▸ THE REQUEST:
Give back the whole listing exactly as shown.

▸ PROVIDED MATERIAL:

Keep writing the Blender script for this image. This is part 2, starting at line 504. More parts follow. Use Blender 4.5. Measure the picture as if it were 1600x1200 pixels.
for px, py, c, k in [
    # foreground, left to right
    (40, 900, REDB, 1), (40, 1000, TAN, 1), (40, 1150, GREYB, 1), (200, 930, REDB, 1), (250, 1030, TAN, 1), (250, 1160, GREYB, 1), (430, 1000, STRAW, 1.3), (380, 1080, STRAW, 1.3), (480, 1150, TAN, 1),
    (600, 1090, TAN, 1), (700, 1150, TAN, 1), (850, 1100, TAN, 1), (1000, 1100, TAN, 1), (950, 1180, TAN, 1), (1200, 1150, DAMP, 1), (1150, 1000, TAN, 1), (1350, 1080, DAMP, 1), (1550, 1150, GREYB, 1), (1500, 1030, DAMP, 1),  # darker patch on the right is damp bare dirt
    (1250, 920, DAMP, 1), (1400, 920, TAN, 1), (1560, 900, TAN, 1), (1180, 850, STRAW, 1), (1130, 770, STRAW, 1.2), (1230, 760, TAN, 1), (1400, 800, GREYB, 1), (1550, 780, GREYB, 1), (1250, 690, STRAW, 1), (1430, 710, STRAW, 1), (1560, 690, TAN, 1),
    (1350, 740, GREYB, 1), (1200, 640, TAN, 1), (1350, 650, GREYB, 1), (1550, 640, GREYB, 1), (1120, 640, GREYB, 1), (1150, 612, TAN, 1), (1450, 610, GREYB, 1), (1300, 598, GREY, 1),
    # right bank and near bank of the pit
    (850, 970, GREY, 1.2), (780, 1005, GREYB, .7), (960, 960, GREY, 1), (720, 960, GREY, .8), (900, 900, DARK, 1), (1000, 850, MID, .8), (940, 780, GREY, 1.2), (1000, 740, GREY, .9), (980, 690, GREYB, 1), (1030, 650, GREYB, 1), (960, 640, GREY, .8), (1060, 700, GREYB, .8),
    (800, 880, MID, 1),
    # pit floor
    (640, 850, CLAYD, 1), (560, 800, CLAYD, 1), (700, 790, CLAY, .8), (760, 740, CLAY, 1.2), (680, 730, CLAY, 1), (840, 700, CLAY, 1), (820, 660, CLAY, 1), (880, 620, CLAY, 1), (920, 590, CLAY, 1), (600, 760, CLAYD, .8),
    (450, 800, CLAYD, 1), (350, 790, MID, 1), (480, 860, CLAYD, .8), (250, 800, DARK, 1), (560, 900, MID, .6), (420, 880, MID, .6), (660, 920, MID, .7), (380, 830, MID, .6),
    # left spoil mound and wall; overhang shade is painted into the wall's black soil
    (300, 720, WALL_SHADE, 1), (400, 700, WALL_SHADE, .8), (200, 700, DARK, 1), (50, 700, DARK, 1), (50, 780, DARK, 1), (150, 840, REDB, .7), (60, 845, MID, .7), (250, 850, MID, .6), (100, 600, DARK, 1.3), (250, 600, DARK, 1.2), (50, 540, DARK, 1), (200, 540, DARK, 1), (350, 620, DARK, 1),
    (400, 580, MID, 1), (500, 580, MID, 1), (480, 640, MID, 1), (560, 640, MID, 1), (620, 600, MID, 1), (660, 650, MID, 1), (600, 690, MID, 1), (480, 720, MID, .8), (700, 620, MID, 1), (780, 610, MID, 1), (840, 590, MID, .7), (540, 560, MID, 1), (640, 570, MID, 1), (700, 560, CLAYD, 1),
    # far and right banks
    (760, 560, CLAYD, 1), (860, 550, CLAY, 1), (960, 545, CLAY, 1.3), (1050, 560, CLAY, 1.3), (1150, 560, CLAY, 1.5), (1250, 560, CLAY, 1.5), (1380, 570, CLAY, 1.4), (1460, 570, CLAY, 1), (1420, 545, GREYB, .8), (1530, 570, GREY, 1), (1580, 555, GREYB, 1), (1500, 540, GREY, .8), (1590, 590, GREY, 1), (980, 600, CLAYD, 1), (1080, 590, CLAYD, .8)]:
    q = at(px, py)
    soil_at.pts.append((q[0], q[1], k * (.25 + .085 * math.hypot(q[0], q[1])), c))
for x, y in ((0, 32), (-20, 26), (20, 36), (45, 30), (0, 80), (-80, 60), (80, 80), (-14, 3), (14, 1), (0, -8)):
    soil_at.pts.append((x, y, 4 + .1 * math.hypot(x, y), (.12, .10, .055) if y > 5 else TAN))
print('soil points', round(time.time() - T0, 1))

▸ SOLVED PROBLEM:
Keep writing the Blender script for this image. This is part 2, starting at line 504. More parts follow. Use Blender 4.5. Measure the picture as if it were 1600x1200 pixels.
for px, py, c, k in [
    # foreground, left to right
    (40, 900, REDB, 1), (40, 1000, TAN, 1), (40, 1150, GREYB, 1), (200, 930, REDB, 1), (250, 1030, TAN, 1), (250, 1160, GREYB, 1), (430, 1000, STRAW, 1.3), (380, 1080, STRAW, 1.3), (480, 1150, TAN, 1),
    (600, 1090, TAN, 1), (700, 1150, TAN, 1), (850, 1100, TAN, 1), (1000, 1100, TAN, 1), (950, 1180, TAN, 1), (1200, 1150, DAMP, 1), (1150, 1000, TAN, 1), (1350, 1080, DAMP, 1), (1550, 1150, GREYB, 1), (1500, 1030, DAMP, 1),  # darker patch on the right is damp bare dirt
    (1250, 920, DAMP, 1), (1400, 920, TAN, 1), (1560, 900, TAN, 1), (1180, 850, STRAW, 1), (1130, 770, STRAW, 1.2), (1230, 760, TAN, 1), (1400, 800, GREYB, 1), (1550, 780, GREYB, 1), (1250, 690, STRAW, 1), (1430, 710, STRAW, 1), (1560, 690, TAN, 1),
    (1350, 740, GREYB, 1), (1200, 640, TAN, 1), (1350, 650, GREYB, 1), (1550, 640, GREYB, 1), (1120, 640, GREYB, 1), (1150, 612, TAN, 1), (1450, 610, GREYB, 1), (1300, 598, GREY, 1),
    # right bank and near bank of the pit
    (850, 970, GREY, 1.2), (780, 1005, GREYB, .7), (960, 960, GREY, 1), (720, 960, GREY, .8), (900, 900, DARK, 1), (1000, 850, MID, .8), (940, 780, GREY, 1.2), (1000, 740, GREY, .9), (980, 690, GREYB, 1), (1030, 650, GREYB, 1), (960, 640, GREY, .8), (1060, 700, GREYB, .8),
    (800, 880, MID, 1),
    # pit floor
    (640, 850, CLAYD, 1), (560, 800, CLAYD, 1), (700, 790, CLAY, .8), (760, 740, CLAY, 1.2), (680, 730, CLAY, 1), (840, 700, CLAY, 1), (820, 660, CLAY, 1), (880, 620, CLAY, 1), (920, 590, CLAY, 1), (600, 760, CLAYD, .8),
    (450, 800, CLAYD, 1), (350, 790, MID, 1), (480, 860, CLAYD, .8), (250, 800, DARK, 1), (560, 900, MID, .6), (420, 880, MID, .6), (660, 920, MID, .7), (380, 830, MID, .6),
    # left spoil mound and wall; overhang shade is painted into the wall's black soil
    (300, 720, WALL_SHADE, 1), (400, 700, WALL_SHADE, .8), (200, 700, DARK, 1), (50, 700, DARK, 1), (50, 780, DARK, 1), (150, 840, REDB, .7), (60, 845, MID, .7), (250, 850, MID, .6), (100, 600, DARK, 1.3), (250, 600, DARK, 1.2), (50, 540, DARK, 1), (200, 540, DARK, 1), (350, 620, DARK, 1),
    (400, 580, MID, 1), (500, 580, MID, 1), (480, 640, MID, 1), (560, 640, MID, 1), (620, 600, MID, 1), (660, 650, MID, 1), (600, 690, MID, 1), (480, 720, MID, .8), (700, 620, MID, 1), (780, 610, MID, 1), (840, 590, MID, .7), (540, 560, MID, 1), (640, 570, MID, 1), (700, 560, CLAYD, 1),
    # far and right banks
    (760, 560, CLAYD, 1), (860, 550, CLAY, 1), (960, 545, CLAY, 1.3), (1050, 560, CLAY, 1.3), (1150, 560, CLAY, 1.5), (1250, 560, CLAY, 1.5), (1380, 570, CLAY, 1.4), (1460, 570, CLAY, 1), (1420, 545, GREYB, .8), (1530, 570, GREY, 1), (1580, 555, GREYB, 1), (1500, 540, GREY, .8), (1590, 590, GREY, 1), (980, 600, CLAYD, 1), (1080, 590, CLAYD, .8)]:
    q = at(px, py)
    soil_at.pts.append((q[0], q[1], k * (.25 + .085 * math.hypot(q[0], q[1])), c))
for x, y in ((0, 32), (-20, 26), (20, 36), (45, 30), (0, 80), (-80, 60), (80, 80), (-14, 3), (14, 1), (0, -8)):
    soil_at.pts.append((x, y, 4 + .1 * math.hypot(x, y), (.12, .10, .055) if y > 5 else TAN))
print('soil points', round(time.time() - T0, 1))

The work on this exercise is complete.